After breaking open a pinata with his team and being showered with confetti and balloons in the locker room, Auriemma's thoughts went back to a 1987 doubleheader in Hartford with the UConn men's team, when about 50 people showed up early to watch the women beat Central Connecticut.

Wednesday night, there were more than 14,000 fans on hand in the same building, including thousands of little girls, dozens of whom waited by the the tunnel for a photo or autograph with one of their heroes.

“We created a subculture that didn't exist,” Auriemma said. “It wasn't there. And through a lot of hard work and a lot of people putting a lot of hard work into it, a culture was born out of nothing.”

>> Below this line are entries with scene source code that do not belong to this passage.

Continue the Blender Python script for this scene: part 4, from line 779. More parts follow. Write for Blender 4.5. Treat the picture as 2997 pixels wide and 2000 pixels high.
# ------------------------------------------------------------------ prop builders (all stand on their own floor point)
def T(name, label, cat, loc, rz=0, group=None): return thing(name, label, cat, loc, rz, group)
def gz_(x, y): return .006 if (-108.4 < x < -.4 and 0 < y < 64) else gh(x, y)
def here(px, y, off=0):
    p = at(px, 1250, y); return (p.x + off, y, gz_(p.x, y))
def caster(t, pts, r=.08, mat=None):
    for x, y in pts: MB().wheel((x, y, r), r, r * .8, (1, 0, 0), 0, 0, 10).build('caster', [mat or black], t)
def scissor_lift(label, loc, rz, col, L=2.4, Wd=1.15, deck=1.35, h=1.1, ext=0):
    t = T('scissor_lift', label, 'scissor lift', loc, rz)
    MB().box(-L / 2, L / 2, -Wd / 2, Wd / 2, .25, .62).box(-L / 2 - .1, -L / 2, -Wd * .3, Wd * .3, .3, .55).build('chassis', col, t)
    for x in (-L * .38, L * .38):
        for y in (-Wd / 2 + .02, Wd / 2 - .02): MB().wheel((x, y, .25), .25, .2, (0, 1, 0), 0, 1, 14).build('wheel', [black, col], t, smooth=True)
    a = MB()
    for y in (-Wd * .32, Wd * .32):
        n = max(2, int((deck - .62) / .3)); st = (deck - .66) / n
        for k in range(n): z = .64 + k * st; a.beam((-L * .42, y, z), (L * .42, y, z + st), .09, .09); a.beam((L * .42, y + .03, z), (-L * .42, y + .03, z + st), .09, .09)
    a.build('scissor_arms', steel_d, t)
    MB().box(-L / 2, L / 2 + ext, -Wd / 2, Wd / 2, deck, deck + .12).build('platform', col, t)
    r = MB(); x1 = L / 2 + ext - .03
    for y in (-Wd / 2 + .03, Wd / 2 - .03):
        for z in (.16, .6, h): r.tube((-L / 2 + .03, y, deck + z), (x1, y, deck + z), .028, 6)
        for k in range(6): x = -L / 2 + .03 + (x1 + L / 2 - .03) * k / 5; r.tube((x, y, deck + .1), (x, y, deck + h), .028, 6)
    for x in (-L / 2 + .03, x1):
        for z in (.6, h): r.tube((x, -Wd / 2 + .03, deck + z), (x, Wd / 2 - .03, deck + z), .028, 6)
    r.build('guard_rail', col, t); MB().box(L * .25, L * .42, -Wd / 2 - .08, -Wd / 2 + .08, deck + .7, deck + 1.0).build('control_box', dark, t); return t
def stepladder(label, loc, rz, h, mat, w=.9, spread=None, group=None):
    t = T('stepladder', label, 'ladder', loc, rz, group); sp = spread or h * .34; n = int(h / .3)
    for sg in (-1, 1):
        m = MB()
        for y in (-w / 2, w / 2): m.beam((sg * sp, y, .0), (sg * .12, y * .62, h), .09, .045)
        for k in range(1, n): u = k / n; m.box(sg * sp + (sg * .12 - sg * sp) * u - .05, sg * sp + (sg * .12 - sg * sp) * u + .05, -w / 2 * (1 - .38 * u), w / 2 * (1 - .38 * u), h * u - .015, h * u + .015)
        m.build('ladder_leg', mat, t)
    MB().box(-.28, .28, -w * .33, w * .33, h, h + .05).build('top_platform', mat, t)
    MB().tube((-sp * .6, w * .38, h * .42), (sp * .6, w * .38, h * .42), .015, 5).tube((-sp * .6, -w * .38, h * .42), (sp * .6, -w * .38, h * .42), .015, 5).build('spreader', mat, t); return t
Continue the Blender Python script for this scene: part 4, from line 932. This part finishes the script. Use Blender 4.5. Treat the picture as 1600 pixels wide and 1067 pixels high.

Though he remains third on the wins list, Auriemma's accomplishment is unprecedented in several ways.

He reached 1,200 wins faster than anyone else, reaching the milestone in his 39th season. Krzyzewski coached for 47 years and VanDerveer is in her 45th season as a head coach.

And unlike Krzyzewski, who also coached at Army, and VanDerveer, who was at Idaho and Ohio State before Stanford, Auriemma has done it all at a single school.

He turned UConn from a program that had just one winning season before he arrived in 1985 to perennial title contender. In addition to the 11 titles, the Huskies have also been to 22 Final Fours and recorded six perfect seasons. His teams haven't won fewer than 25 games in a season since 1992-93.

“What stands out to me is the totality of what he has built in Storrs,” said Rebecca Lobo, who led UConn to its first title in 1995 and now serves as an ESPN analyst. “The national championships, league championships, the consecutive win streaks, the teams that seem to yearly get inducted into the Huskies of Honor, the sure-fire Hall of Fame players. Twelve-hundred is amazing on its own, but when you look at it intertwined with everything else, it’s mind boggling.”

And DePaul coach Doug Bruno, a longtime friend and assistant coach on the 2012 and 2016 Olympic team, said Auriemma's impact goes far beyond the numbers because he has widened the audience for the sport.

“I’ll argue with anybody in any bar in any town in the world and the United States of America about which college program has done the most (for the game),” he said. “And it's UConn.”

The women's game began to grow, Auriemma said, when fathers began seeing their little girls watch players such as Diana Taurasi and Maya Moore and began understanding the power of women's sports in creating role models.

Current star Paige Bueckers, the 2021 National Player of the Year, said she was one of those little girls.

"Just coming here, being a part of this legacy being a part of the program that he and (associate head coach Chris Dailey) have built and all the alums, “It's just a blessing,” she said. “It's amazing. It's what you dreamt of as a kid is coming to be part of this amazing program.”

Auriemma was quick to point out that Dailey, has been with him for all 1,200 wins and is a big reason for the program's success.

But he was again cryptic when asked how long he might continue to coach, saying he won't be adding hundreds of more wins, but “more along the line of single digits” and that there isn't any number or “whale," that he's chasing.

“I could probably say, with a great deal of certainty, that I'll never be number one in wins, I don't think that will happen,” he said. “And I'm still going to enjoy my wine and I'm going to sleep good tonight.”